Um shopping de São Paulo oferece sessões com só 50 carros —“uma pegada íntima e VIP”, segundo o marketing, que não explica se a intimidade está liberada entre as pessoas ou entre os carros. No Rio, ressuscitaram um espaço aberto em 1966 e fechado há 27 anos na Lagoa. Primeira experiência do formato na América Latina, atraía menos gente que um tobogã vizinho. Em matéria de diversão dentro do carro, o carioca sempre preferiu a “corrida de submarinos”, praticada por casais na orla da praia.
O melhor do drive-in está em como o cinema nostalgicamente se autoalimentou dele: cenas de iniciação sexual entre adolescentes, obrigatórias em filmes ambientados nos tempos da brilhantina como “Grease”, “Loucuras de Verão”, “Vidas sem Rumo”. Até “Lolita”, de Stanley Kubrick, tem a sua.

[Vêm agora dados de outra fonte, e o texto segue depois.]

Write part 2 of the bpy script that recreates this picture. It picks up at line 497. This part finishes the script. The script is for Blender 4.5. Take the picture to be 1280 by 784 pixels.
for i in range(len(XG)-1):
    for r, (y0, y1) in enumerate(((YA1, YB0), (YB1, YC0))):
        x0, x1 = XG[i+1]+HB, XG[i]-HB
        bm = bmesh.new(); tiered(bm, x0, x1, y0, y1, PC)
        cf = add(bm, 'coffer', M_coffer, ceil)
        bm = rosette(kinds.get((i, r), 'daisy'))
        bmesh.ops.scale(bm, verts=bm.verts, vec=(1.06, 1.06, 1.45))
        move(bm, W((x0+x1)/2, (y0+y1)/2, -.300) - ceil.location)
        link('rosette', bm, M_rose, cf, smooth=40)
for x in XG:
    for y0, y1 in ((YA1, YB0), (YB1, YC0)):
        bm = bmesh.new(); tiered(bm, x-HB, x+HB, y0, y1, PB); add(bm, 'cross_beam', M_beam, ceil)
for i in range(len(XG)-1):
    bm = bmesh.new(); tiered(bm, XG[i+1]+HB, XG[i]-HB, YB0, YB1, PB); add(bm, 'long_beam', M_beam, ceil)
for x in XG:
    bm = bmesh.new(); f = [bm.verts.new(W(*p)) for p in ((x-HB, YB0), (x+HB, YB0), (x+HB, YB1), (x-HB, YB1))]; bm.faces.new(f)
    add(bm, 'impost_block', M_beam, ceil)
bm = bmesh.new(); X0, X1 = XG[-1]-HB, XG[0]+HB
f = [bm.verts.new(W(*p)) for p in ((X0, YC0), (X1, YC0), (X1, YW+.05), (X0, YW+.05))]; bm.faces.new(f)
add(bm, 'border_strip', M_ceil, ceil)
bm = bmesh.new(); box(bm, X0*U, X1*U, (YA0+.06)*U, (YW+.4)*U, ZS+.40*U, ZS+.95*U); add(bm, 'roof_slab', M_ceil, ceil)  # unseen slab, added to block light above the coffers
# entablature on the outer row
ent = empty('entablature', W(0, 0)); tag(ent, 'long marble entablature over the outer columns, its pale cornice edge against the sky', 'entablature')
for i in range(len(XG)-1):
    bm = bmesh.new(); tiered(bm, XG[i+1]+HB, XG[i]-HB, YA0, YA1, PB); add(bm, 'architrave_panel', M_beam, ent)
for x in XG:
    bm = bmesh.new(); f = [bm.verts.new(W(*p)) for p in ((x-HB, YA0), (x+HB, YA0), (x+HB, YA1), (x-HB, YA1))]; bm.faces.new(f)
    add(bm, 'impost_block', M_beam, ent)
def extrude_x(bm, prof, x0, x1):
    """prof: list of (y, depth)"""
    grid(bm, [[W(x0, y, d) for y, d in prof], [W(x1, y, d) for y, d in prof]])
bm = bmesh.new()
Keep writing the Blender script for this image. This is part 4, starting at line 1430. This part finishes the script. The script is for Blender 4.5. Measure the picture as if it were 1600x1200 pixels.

Em “Na Mira da Morte”, estreia de Peter Bogdanovich na direção, a tela do drive-in exibe trechos do filme B “Sombras do Terror”, de Roger Corman, estrelado por Boris Karloff. Karloff, que num jogo de espelhos também atua na obra de Bogdanovich, é quem tenta salvar as pessoas que, presas nos carros, são atacadas a tiros por um armamentista enlouquecido. Espetáculo para Bolsonaro nenhum botar defeito.